月に繭、地には果実 下 


2008.3.17 全てのシリーズの集大成 【月に繭、地には果実 下】

                     

評価:3

■ヒトコト感想
この後に残るような、奇妙な読後感は久しぶりかもしれない。ガンダムといえばアニメ。それもファーストガンダムが好きな自分にとっては、このなんとも残酷な終わり方に惹かれてしまう。主要人物が次々と死んでいく結末。悲しくもあり、それでいてラストだという余韻が楽しめる。恐らくアニメは本作のようなラストではないのだろう。黒歴史を紐解く場面では、過去のガンダムシリーズが描写されている。なつかしくもあり、そんな関係性があったのかと驚かされる場面でもある。そして、この繋がりが最後まで、虚構といいながらも、壮大なシリーズを読んでいるような感覚にさせてくれる。本作を読んでしまうとたとえがっかりするとわかっていても、アニメを見たくなってしまう。

■ストーリー

夥しい爆発の光が咲き乱れる宇宙は溶鉱炉と化し、次々と墜落する機体が月面を灼熱させる。多くの人間を犠牲にした戦争もついに佳境に。“ターンA”のコクピットで、ロランが見つける真実は?そして“ターンA”の意味とは?「ガンダム」の歴史に新たな一ページを刻み、小説の無限の可能性を提示するSF大河ロマンの金字塔。怒涛の完結編。

■感想
うすうすとは感じていたが、主要なガンダムシリーズすべてが繋がっていたということが本作を読んではっきりとわかった。黒歴史を紐解いていくと、数々の歴史が明らかになってくる。色物的ガンダムシリーズや女子受けを狙った作品など、あるのかもしれないが、正統派なシリーズとしては本作が一番新しいのだろう。そう考えると、完結編である本作は、もしかしたらすべてのシリーズの集大成といっても良いのかもしれない。黒歴史を表現するシーンでは、それほど詳しくはないが、過去のガンダムシリーズの場面が頭に浮かんできた。

ある種、このシリーズの定番なのかもしれないが、ラストは主要人物が次々と死んでいく。そこに物悲しさを感じつつも、これでなければ刺激が無いと思ってしまうのだろう。アニメが本作と同様のラストだとは思わないが、嫌でも興味がわいてしまう。いったいアニメはどのような結末なのか。恐らくがっかりするだろうが、見たくなるのはしょうがない。

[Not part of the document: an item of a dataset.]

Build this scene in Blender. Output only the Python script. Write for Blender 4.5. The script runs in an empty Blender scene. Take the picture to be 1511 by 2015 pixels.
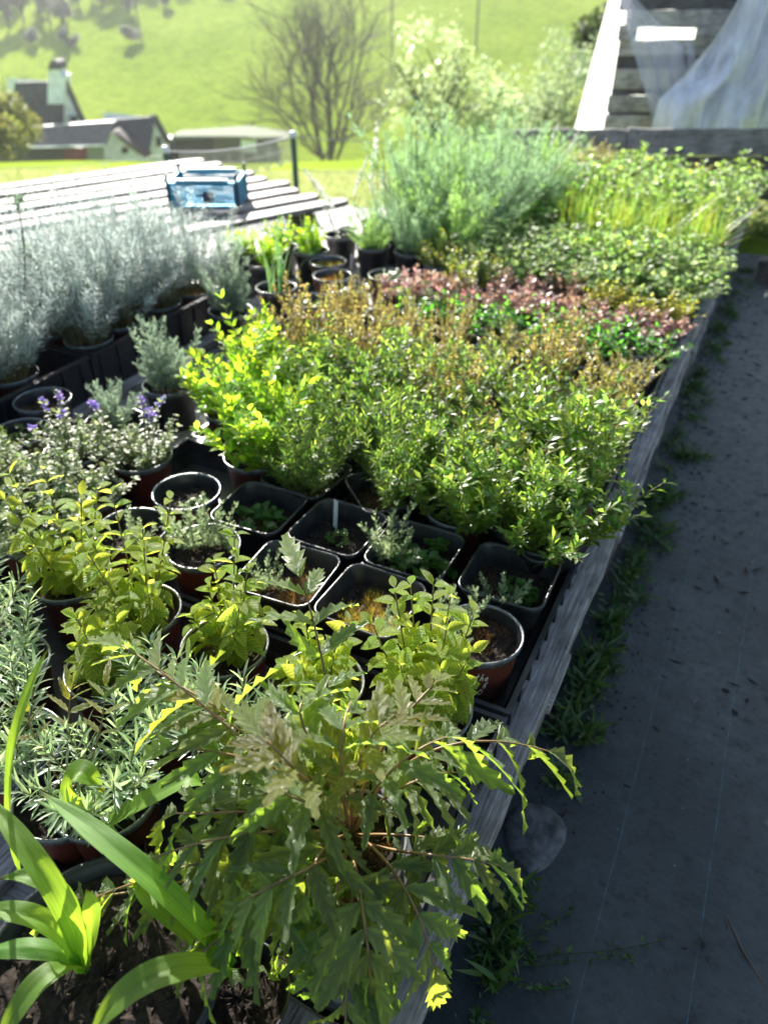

作者の筆力があったとしても、ガンダムというブランド化されたものを小説化するのはとても勇気がいることだと思う。それも完全なオリジナルではなく、アニメ化されるものならなおさらだ。かならず言われるのはアニメとの比較であり、世界観をどれほど壊していないかだろう。この、下巻を読み終わって感じたのは、完全にガンダムというものをモノにしていながらも、小説として成功している和少ない作品だと思う。別系統で現在新作が発売されているようだが、恐らくそれもそのうち読むことだろう。

本作をきっかけとして作者の別の作品を読むことになるだろう。